### TASK REQUIREMENTS
Reproduce the material that follows, please, but only from its first line to the line containing "MAT['gutter_dark'], ST, bevel=.006)", inclusive.

----

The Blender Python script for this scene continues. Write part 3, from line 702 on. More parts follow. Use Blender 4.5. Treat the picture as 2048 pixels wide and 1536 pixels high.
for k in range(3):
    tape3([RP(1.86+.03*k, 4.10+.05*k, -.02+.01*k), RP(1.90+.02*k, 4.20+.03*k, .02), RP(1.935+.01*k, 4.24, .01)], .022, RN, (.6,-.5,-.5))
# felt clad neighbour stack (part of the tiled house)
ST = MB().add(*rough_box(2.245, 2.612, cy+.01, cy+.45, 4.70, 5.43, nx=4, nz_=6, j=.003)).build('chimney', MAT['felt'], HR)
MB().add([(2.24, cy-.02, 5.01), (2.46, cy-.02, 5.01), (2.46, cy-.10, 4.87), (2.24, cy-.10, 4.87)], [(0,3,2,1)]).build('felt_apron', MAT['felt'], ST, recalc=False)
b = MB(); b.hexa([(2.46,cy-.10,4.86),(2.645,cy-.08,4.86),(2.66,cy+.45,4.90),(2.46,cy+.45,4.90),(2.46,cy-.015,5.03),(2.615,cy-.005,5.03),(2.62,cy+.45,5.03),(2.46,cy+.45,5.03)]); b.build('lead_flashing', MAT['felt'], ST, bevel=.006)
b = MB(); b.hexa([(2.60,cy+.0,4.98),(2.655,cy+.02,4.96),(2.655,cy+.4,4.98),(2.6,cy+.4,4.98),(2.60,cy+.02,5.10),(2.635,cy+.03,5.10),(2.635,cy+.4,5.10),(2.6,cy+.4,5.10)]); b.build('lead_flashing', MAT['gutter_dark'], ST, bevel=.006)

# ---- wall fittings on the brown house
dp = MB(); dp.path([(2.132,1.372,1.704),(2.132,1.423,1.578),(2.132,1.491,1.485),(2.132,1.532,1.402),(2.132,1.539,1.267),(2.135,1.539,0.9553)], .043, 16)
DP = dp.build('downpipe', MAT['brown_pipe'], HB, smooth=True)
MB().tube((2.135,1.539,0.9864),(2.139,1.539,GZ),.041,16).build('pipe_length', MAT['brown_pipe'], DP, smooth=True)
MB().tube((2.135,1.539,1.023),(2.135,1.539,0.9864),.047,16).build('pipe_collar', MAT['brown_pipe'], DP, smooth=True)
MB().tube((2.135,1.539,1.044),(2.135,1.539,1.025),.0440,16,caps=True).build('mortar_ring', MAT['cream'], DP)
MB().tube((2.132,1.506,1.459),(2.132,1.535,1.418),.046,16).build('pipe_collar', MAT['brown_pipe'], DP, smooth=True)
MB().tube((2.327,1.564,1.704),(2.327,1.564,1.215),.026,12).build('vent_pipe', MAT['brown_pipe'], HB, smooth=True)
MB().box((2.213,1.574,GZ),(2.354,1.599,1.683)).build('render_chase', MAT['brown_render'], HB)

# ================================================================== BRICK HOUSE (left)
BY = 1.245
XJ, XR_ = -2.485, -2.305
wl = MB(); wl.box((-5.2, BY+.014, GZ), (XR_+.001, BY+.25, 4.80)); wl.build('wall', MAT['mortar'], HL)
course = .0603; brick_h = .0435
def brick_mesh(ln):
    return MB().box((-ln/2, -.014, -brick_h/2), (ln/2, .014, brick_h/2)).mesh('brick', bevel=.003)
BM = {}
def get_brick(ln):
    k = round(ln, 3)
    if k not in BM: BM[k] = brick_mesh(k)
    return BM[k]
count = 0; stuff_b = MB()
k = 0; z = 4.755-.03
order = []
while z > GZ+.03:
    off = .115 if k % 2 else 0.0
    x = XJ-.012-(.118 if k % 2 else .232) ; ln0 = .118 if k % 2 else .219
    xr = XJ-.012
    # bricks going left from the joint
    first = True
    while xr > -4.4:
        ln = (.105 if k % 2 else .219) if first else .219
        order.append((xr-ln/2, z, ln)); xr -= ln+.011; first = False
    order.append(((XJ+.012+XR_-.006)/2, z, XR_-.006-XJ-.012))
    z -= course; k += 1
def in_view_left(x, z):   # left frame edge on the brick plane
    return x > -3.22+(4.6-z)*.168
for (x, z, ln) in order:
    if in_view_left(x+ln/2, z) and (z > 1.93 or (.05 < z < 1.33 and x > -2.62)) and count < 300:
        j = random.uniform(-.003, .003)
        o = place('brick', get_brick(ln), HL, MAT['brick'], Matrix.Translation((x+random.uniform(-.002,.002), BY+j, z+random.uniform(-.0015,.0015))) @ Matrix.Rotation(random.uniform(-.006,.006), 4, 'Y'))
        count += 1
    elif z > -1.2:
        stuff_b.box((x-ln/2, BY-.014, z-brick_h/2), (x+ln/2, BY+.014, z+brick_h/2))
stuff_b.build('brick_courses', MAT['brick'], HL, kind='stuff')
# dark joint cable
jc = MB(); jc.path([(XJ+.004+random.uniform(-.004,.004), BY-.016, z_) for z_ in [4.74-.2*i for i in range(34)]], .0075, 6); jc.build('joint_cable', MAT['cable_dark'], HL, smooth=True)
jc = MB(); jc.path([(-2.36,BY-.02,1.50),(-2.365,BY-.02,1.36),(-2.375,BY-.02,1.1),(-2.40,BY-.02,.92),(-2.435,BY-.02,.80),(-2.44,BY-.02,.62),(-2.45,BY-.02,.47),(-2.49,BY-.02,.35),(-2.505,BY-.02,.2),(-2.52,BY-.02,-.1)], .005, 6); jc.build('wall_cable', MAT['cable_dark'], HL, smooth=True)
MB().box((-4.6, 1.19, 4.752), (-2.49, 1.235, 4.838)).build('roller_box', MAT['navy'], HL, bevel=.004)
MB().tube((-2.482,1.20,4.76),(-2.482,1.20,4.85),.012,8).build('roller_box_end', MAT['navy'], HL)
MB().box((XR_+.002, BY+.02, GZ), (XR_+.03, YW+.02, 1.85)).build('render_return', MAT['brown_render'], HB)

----

### REPLY
The Blender Python script for this scene continues. Write part 3, from line 702 on. More parts follow. Use Blender 4.5. Treat the picture as 2048 pixels wide and 1536 pixels high.
for k in range(3):
    tape3([RP(1.86+.03*k, 4.10+.05*k, -.02+.01*k), RP(1.90+.02*k, 4.20+.03*k, .02), RP(1.935+.01*k, 4.24, .01)], .022, RN, (.6,-.5,-.5))
# felt clad neighbour stack (part of the tiled house)
ST = MB().add(*rough_box(2.245, 2.612, cy+.01, cy+.45, 4.70, 5.43, nx=4, nz_=6, j=.003)).build('chimney', MAT['felt'], HR)
MB().add([(2.24, cy-.02, 5.01), (2.46, cy-.02, 5.01), (2.46, cy-.10, 4.87), (2.24, cy-.10, 4.87)], [(0,3,2,1)]).build('felt_apron', MAT['felt'], ST, recalc=False)
b = MB(); b.hexa([(2.46,cy-.10,4.86),(2.645,cy-.08,4.86),(2.66,cy+.45,4.90),(2.46,cy+.45,4.90),(2.46,cy-.015,5.03),(2.615,cy-.005,5.03),(2.62,cy+.45,5.03),(2.46,cy+.45,5.03)]); b.build('lead_flashing', MAT['felt'], ST, bevel=.006)
b = MB(); b.hexa([(2.60,cy+.0,4.98),(2.655,cy+.02,4.96),(2.655,cy+.4,4.98),(2.6,cy+.4,4.98),(2.60,cy+.02,5.10),(2.635,cy+.03,5.10),(2.635,cy+.4,5.10),(2.6,cy+.4,5.10)]); b.build('lead_flashing', MAT['gutter_dark'], ST, bevel=.006)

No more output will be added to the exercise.